Wednesday, August 4, 2021

False Memories

     One of the topics that was covered in this class that I find particularly interesting is the topic of false memories. At first it seems crazy that people are so likely to remember things incorrectly, but when carefully considering the tendencies it makes perfect sense. Unless people have a photographic memory they don’t remember things exactly how they were in all cases, and instead they combine what they do remember with organization that makes sense to them and is consistent with what is expected from them. With this in mind it is easy to see how people are prone to false memories, and how this can be used to peddle pseudoscience and belief in the paranormal. But aside from that it made me wonder about some of my childhood memories. 
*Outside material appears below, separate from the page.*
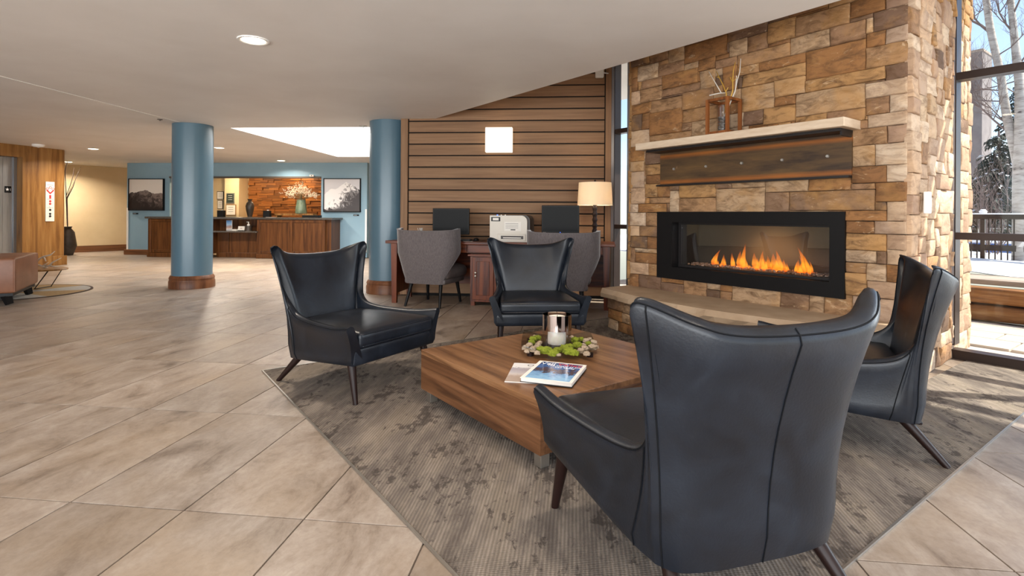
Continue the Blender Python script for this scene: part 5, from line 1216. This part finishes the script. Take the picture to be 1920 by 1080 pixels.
# pictures on the blue wall
def picture(label,px0,px1,py0,py1,mt):
    b=B_REC; a=PB(px0,py0,b); c=PB(px1,py1,b); w_=c.x-a.x; h_=a.z-c.z
    t=thing('framed_photograph',label,'picture',ABW((a.x+c.x)/2,b,(a.z+c.z)/2),ROT_AB)
    for s in (-1,1): MB().box((s*(w_/2-.01),-.03,0),(.02,.06,h_)).build('frame_stile','black',t); MB().box((0,-.03,s*(h_/2-.01)),(w_-.04,.06,.02)).build('frame_rail','black',t)
    MB().box((0,-.03,0),(w_-.042,.03,h_-.042)).build('print',mt,t)
picture('framed dark mountain photograph left of the reception opening',243.5,309,335,395,'art1')
picture('framed snowy mountain photograph right of the reception opening',608,677,334.5,398,'art2')
for px,py,lb in ((254.5,400.5,'small black caption plate under the dark mountain photograph'),(668,403.5,'small black caption plate under the snowy mountain photograph')):
    p=PB(px,py,B_REC); t=thing('caption_plate',lb,'plaque',ABW(p.x,B_REC-.001,p.z),ROT_AB); MB().rbox((0,-.006,0),(.15,.012,.035),.002,0,seg=1).build('plate','black',t); MB().box((-.02,-.0125,0),(.08,.001,.006)).build('text_line','paper',t)
p=PB(585,329.5,B_REC-.04); t=thing('header_sensor','small white sensor on the reception header track','sensor',ABW(p.x,B_REC-.032,p.z),ROT_AB); MB().rbox((0,-.02,0),(.11,.035,.05),.006,0,seg=1).build('housing','white',t); MB().lathe([(.014,0),(.01,.006)],10).build('eye','plastic',t,(0,-.04,0)).rotation_euler=(PI/2,0,0)

# ---------------------------------------------------------------- lounge at the far left
A_=PZ(29,553,.13); B_2=PZ(72,533,.13); e=(B_2-A_); ea=math.atan2(e.y,e.x); Lb=e.length
bench=thing('lounge_seat','boxy tan leather lounge seat with dark wooden feet at the left edge','sofa',(A_.x,A_.y,0),ea)
MB().rbox((Lb/2,.75,.36),(Lb,1.5,.42),.03,1,seg=2).build('leather_body','brownleather',bench,smooth=60)
for z in (.555,): MB().tube([(.015,.01,z),(Lb-.015,.01,z)],.007,6).build('piping','brownleather',bench)
MB().tube([(.012,.012,.17),(.012,.012,.55)],.007,6).build('piping','brownleather',bench)
MB().bb(.03,Lb-.03,.03,1.47,.115,.152).build('plinth','blackleg',bench)
for x,y in ((.08,.1),(Lb-.12,.1),(.08,1.4),(Lb-.12,1.4)): MB().tube([(x,y,.12),(x,y-.03 if y<1 else y+.03,.013)],[.055,.04],4).build('leg','blackleg',bench)
rc=PZ(28,549); rg=thing('round_rug','round rug in tan and grey segments with a dark border under the side table','rug',(rc.x,rc.y,0)); RR=.86
MB().lathe([(RR,.0005),(RR,.009),(RR-.03,.010),(RR-.03,.0005)],64,cap=False).build('border','rugbrown',rg)
for k in range(8):
    a0=2*PI*k/8+.35; pts=[(0,0)]+[((RR-.03)*math.cos(a0+2*PI/8*q/8),(RR-.03)*math.sin(a0+2*PI/8*q/8)) for q in range(9)]; MB().prism(pts,.0005,.009).build('segment','ruggrey' if k%3==0 else 'rugtan',rg)
tp_=PZ(78,541); st2=thing('wire_table','low oval side table with thin oak top and wire legs','side table',(tp_.x-.1,tp_.y+.0,.009)); tz=.275
m=MB(); m.lathe([(1,0),(1.02,.012),(1,.024)],40); m.v=[(x*.42,y*.30,z+tz-.012) for x,y,z in m.v]; m.build('table_top','oak',st2,smooth=40)
for sx in (-1,1):
    MB().tube([(sx*.12,-.14,.006),(sx*.30,-.12,tz-.01)],.006,6).build('wire_leg','blackleg',st2); MB().tube([(sx*.12,.14,.006),(sx*.30,.12,tz-.01)],.006,6).build('wire_leg','blackleg',st2)
    MB().tube([(sx*.12,-.14,.006),(sx*.2,.0,tz-.01)],.006,6).build('wire_leg','blackleg',st2); MB().tube([(sx*.12,-.15,.006),(sx*.12,.15,.006)],.006,6).build('wire_foot','blackleg',st2)
def SP(px,py,dy=0): return PY(px,py,tp_.y+dy)
for lb,pts,sd in (('bleached antler reaching highest on the oval side table',[(60,502),(73,486),(82,481),(95,478),(103,471)],[(82,481),(86,490)]),
                  ('bleached antler branching toward the right edge of the side table',[(85,499),(93,498),(97,493),(104,489),(115,483.5)],[(93,498),(103,500),(112,500)]),
                  ('bleached antler lying low at the front of the side table',[(70,496),(79,499),(87,502),(92,503.5)],[(79,499),(86,495),(91,492)])):
    zo=tp_.y-.1+.06*len(sd)
    t=tag(MB().tube([PY(x,y,zo) for x,y in pts],[.014,.013,.012,.009,.004][:len(pts)],8).build('antler','antler',None,smooth='all'),lb,'antler','antlers on the side table'); MB().tube([PY(x,y,zo) for x,y in sd],[.011,.008,.004][:len(sd)],8).build('tine','antler',t,smooth='all')
# dry branches behind the lift wall
r_=random.Random(6); bb0=PZ(112,480); fpz=thing('floor_vase','floor vase with tall dry branches behind the oak elevator wall','vase',(bb0.x-.05,bb0.y+.3,0)); MB().lathe([(.12,0),(.2,.25),(.15,.6),(.08,.7),(.1,.75)],24).build('body','vasedark',fpz,smooth=40)
YB=bb0.y+.3
for lb,pts in (('dry branch arching left near the ceiling behind the oak wall',[(113,395),(122,320),(128,297),(137,291),(147,288)]),('tall dry branch rising behind the oak wall',[(112,405),(124,368),(131,350),(137,330),(139,315)]),('dry branch leaning right behind the oak wall',[(113,410),(126,372),(137,350),(142,335),(152,312)]),('thin dry branch lowest behind the oak wall',[(112,412),(124,375),(129,362),(132,355),(141,338)])):
    t=tag(MB().tube([Vector((bb0.x-.05,YB,.72))]+[PY(x,y,YB) for x,y in pts[1:]],[.012,.010,.008,.006,.003],6).build('dry_branch','twigdark',None,smooth='all'),lb,'branch','dry branches in the floor vase')

# ---------------------------------------------------------------- outside
V_LOG=8.05; ZG=-.06
struct(MB().prism([tuple(UVW(-7,V_WIN+.06).xy),tuple(UVW(7,V_WIN+.06).xy),tuple(UVW(7,V_LOG+.2).xy),tuple(UVW(-7,V_LOG+.2).xy)],ZG-.2,ZG-.02).build('terrace_bed','paving'))
tb=thing('flagstone_terrace','row of pale flagstones on the terrace outside the window','paving',(0,0,0),ROT_UV)
r_=random.Random(12); v=V_WIN+.1
while v<V_LOG-.1:
    dv_=r_.uniform(.38,.55); dv_=min(dv_,V_LOG-.1-v); u=-4
    while u<4:
        du=r_.uniform(.7,1.2); 
        if not (u<U_R+.1 and u+du>U_L-.1 and v<V_OUT+.1) and dv_>.1: MB().rbox((0,0,0),(du-.015,dv_-.015,.03),.005,0,seg=1).build('flagstone','paving',tb,(u+du/2,v+dv_/2,ZG-.01))
        u+=du
    v+=dv_
lg=MB()
for k in range(2):
    lo_=thing('timber_log',('upper' if k else 'lower')+' weathered timber of the retaining edge outside the window','log',UVW(-1,V_LOG,ZG+.095+k*.196),ROT_UV)
    m=MB(); m.rbox((0,.13,0),(9,.26,.18),.04,12,seg=2); m.v=[(x,y+.012*mnoise.noise(Vector((x*2,z*9,k))),z+.01*mnoise.noise(Vector((x*1.5,y*3,k+5)))) for x,y,z in m.v]; m.build('beam','log',lo_,smooth=60)
tag(MB().rbox((0,.62,0),(9,.74,.06),.01,4,seg=1).build('sleeper_deck','logtop',None,UVW(-1,V_LOG-.05,ZG+.43),ROT_UV),'weathered grey timber top of the retaining edge','timber')
# snow bank rising behind the timbers
m=MB(); nx,ny=70,50
for j in range(ny+1):
    for i in range(nx+1):
        u=-14+26*i/nx; v=V_LOG+.85+36*(j/ny)**2; z=.36+.10*mnoise.noise(Vector((u*.7,v*.7,0)))+.05*mnoise.noise(Vector((u*2.3,v*2.3,4)))+.02*min(3,(v-V_LOG-.85))
        m.v.append((u,v,z))
for j in range(ny):
    for i in range(nx): a=j*(nx+1)+i; m.f.append((a,a+1,a+nx+2,a+nx+1))
struct(m.build('ground_snow','snow',None,(0,0,0),ROT_UV,'all'))
# railing
pr0=PZ(1815,497,.30); RY=pr0.dot(V); zr1=1.17
ra=thing('terrace_railing','dark metal railing with thin balusters beyond the snow','railing',(0,0,0),ROT_UV)
ru0,ru1=toUV(PV(1760,450,RY) if False else UVW(0,0)).x,0
ua=PV(1790,450,RY).x-.6; ub=PV(1960,450,RY).x+1.5
def RZ(y): return PV(1860,y,RY).z
MB().bb(ua,ub,RY-.05,RY+.05,RZ(411),RZ(402)).build('top_rail','frame',ra); MB().bb(ua,ub,RY-.06,RY+.06,RZ(402),RZ(402)+.02).build('rail_snow','snow',ra)
MB().bb(ua,ub,RY-.02,RY+.02,RZ(470),RZ(459)).build('lower_rail','frame',ra)
us_=PV(1821,450,RY).x; du_=(PV(1832,450,RY).x-us_); u=us_-du_*8
while u<ub: MB().bb(u-.009,u+.009,RY-.009,RY+.009,.22,RZ(411)).build('baluster','frame',ra); u+=du_
pu=PV(1843,420,RY).x; MB().bb(pu-.03,pu+.03,RY-.03,RY+.03,.22,RZ(400)).build('post','frame',ra); MB().lathe([(.05,0),(.06,.03),(.03,.07)],12).build('post_cap','snow',ra,(pu,RY,RZ(400)),0,'all')
# aspens
def TPt(px,py,v): p=PV(px,py,v); return UVW(p.x,v,p.z)
def grow(mb,p,d,L,r,depth,rr,up=.15):
    pts=[p]; q=p.copy(); dd=d.copy()
    for k in range(4):
        dd=(dd+Vector((rr.uniform(-.25,.25),rr.uniform(-.25,.25),rr.uniform(-.15,.25)+up*.4))).normalized(); q=q+dd*L/4; pts.append(q.copy())
    mb.tube(pts,[r*(1-.18*k) for k in range(5)],5 if r<.02 else 7,False)
    if depth>0:
        for k in range(1,5):
            for s in range(2 if depth>1 else 1):
                nd=(dd+Vector((rr.uniform(-1,1),rr.uniform(-1,1),rr.uniform(-.4,.7)))).normalized(); grow(mb,pts[k],nd,L*rr.uniform(.45,.7),r*.5,depth-1,rr,up)
VT=RY+.1
def aspen(label,trunk,rads,v,seed,limbs):
    base=TPt(*trunk[0],v); t=thing('aspen_tree',label,'tree',base)
    pts=[TPt(x,y,v)-base for x,y in trunk]; P_=spline(pts,5); rr=[]
    for k in range(len(P_)): f=k/(len(P_)-1)*(len(rads)-1); i=min(int(f),len(rads)-2); rr.append(rads[i]+(rads[i+1]-rads[i])*(f-i))
    MB().tube(P_,rr,14).build('trunk','bark',t,smooth='all')
    g=random.Random(seed)
    for x,y,dx,dy,L,r in limbs:
        m=MB(); p=TPt(x,y,v)-base; q=TPt(x+dx,y+dy,v)-base; d=(q-p).normalized(); d=(d+V*g.uniform(-.4,.4)).normalized(); grow(m,p,d,L,r,3,g,.05); o=m.build('bare_limb','twigdark',t); 
    return t
aspen('thick pale aspen tree standing by the terrace railing',[(1916,503),(1916,420),(1915,330),(1916,240),(1912,160),(1906,110),(1901,60),(1895,0),(1889,-90)],[.135,.125,.115,.10,.066,.058,.052,.046,.04],VT,3,[(1904,65,-26,-22,.9,.018),(1911,150,-40,10,1.0,.012),(1914,250,-55,-20,1.2,.014),(1912,120,20,-60,1.1,.014),(1898,30,35,-45,1.1,.016)])
aspen('slender aspen trunk leaning left from the foot of the thick aspen',[(1912,335),(1903,285),(1890,230),(1881,174),(1877,146),(1869,109),(1857,55),(1849,0),(1840,-70)],[.068,.066,.064,.06,.058,.056,.054,.05,.044],VT+.02,5,[(1858,62,-38,-22,1.0,.026),(1880,170,-60,-8,1.1,.012),(1885,190,-60,8,1.0,.012),(1877,146,-55,-12,.9,.012),(1888,246,-70,-45,1.1,.018),(1880,160,35,12,.7,.012),(1869,105,45,-30,.9,.012)])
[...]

Many of my most cherished childhood memories are shared with my family, and so to test my theory about false memories I brought up some of these memories to my siblings and parents to see how well our stories matched up with several different memories. For most the general gist of the memory is the same, but many details were not. Some of these included location, order of events, and who else was present. In other cases I discovered that some of my memories were in fact false memories that I had created after hearing a story so many times and imagining it in my head the same way every time. In most of those cases I was either too young to actually remember or I was only there for part of the story but remember the whole thing as if I were there. This is consistent with what we learned about false memories because I was using what I knew and what I had heard from retellings of the events to fill in the blanks of my memory. In some other cases it seems my memory is consistent with that of the rest of my family, but someone else in the family had a false memory of it. Now while I had no memories of anything that was completely made up, it was extremely interesting to find out how much of these memories I had retained from the actual experience, and how much I had fabricated in my mind based on other people retelling the story or myself trying to piece it together in my mind. If anyone is interested in doing the same I strongly recommend it because it was very nostalgic and fun bonding experience and it was also fascinating to discover how differently we remembered some of these occurrences.  


1 comment:

  1. Hello Aidan,
    I find this topic very interesting, especially when it comes to how good our individual brains are at filling in the blanks for memories that may not be accurate or partially accurate, with some truth and some false events. I can recall some instances in my life when I told stories about my experiences as a child, and then another, older relative would tell me a story about what I did that I had little to no memory of, which would also fascinate me and unlock memories that my brain may not have prioritized in my young age. I really loved your spin on testing out this theory, and I thought it was really cute. This is definitely something I am going to try later with family for the sake of reminiscing on good times, and it is very much needed nowadays. Thank you for sharing, and I hope you have a good night!